Things I don’t understand

Okay, so today’s column is both late and it’s a mish-mash of things I just don’t get about people – men and women equally – when it comes to sex.

First of all, I’d like to begin by saying that I do not understand why it is that men lie about the size of their dicks when it seems inevitable that we’re (by this I mean their potential partners) going to see them. Do they think that dicks, like cats, all look the same in the dark?

I mean, seriously now. If you take me you have a big, thick cock, chances are I’m going to look forward to feeling or seeing that sucker. But if I reach down during a heavy make-out session and think, “What, does he want me to take a memo at a time like this?” then chances are I’m not fucking fooled, and you’ve lied.

There’s an old joke that I like to tell, and it goes like this:

Q: Why are women so bad at math?

A: Because all their lives they’re told that this (hold up fingers four inches apart) is eight inches.

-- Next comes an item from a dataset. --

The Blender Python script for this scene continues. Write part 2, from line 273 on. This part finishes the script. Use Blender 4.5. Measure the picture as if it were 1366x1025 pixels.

I gotta say guys, no one is fooled by you adding four inches onto your overall length. Sure, you can probably exaggerate by an inch and no one’s the wiser — after all, few of us are about to whip out a measuring tape in the heat of passion to check your claim — but when you’re practically doubling your actual length, I’m gonna find out one way or the other. I mean, it really doesn’t take much to figure out that if I can wrap one hand around you and be done with it – and lemme tell you, I do not have especially large hands – then I’m not fooled. Period.

So be honest with your future partners – if you’ve got yourself a tiny tadger, don’t say you’re packing a monster prick. The only person you’re fooling is yourself, and chances are that unlike me or any other potential partner, you’re not going to be disappointed with your delusions of grandeur. After all, they say that it’s the motion of the ocean and not the size of the boat, and partly that’s true (and another column), but it’s also the mad skillz that you can employ with your hands and mouth that factor into things.

Secondly, I’ll attack my gender for some balance. Why the hell do women fake orgasms? Is there something wrong with not coming every single time you have sex (and that’s another column)? If your guy is never gonna make it happen, then change the position and fuck him stupid until he comes. Then, when you’re both of clearer heads and interested in a new mode of attack, go at it. Teach him how to get you off. But don’t be faking your pleasure – you’re only cheating yourself.

It doesn’t have to be a blatant statement like, “Darlin’, you suck at giving me head and I’m falling asleep up here. Get up here and fuck me,” although that would certainly be effective, I’m sure. Probably at killing your guy (or gal)’s ardour, but it’s not up to me to tell you what is the right or wrong way for you to communicate with your partner.

Oh, wait. This is my column. Sure it is!

If your partner’s enthusiasm just ain’t making it happen for you, then move on to something else. Get him or her to start playing with you by hand, and be sure to offer lots of praise and encouragement – be it something as obvious as, “Oooh yeah, right there, that’s working, don’t stop that” or lots of moaning and heavy breathing. Don’t do anything you find awkward or uncomfortable, but at the same time, don’t lie there like a cold fish, especially if it’s working.

Don’t be afraid to reach down there and show him or her how you like it; if you’re comfortable enough with your partner touching you, what’s the big deal with you touching yourself in front of him or her? After all, it’s your body, you’re free to abuse it as you see fit. A lot of men feel that an incredibly sexy sight is seeing their lady enjoy herself, and often they’re not too discriminatory as to whether it’s him or she doing the work.

In the end, even if you’re the one getting yourself off, at least you’re getting some satisfaction out of the deal, no? And wouldn’t you have screwed yourself anyhow if you had faked an orgasm? Think about it, there’s some philosophical twisty thinking for you in the midst of the chicanery that is this article.

On that note, I sum up: guys, don’t lie about the size of your dicks, ‘cause guess what – it’s not a secret you can keep for long (especially if you like the one you’re with). Girls, don’t fake orgasms – you’re cheating yourself most of all, but how the hell is your partner supposed to learn how to get you off if you’re training him to do the exact wrong thing?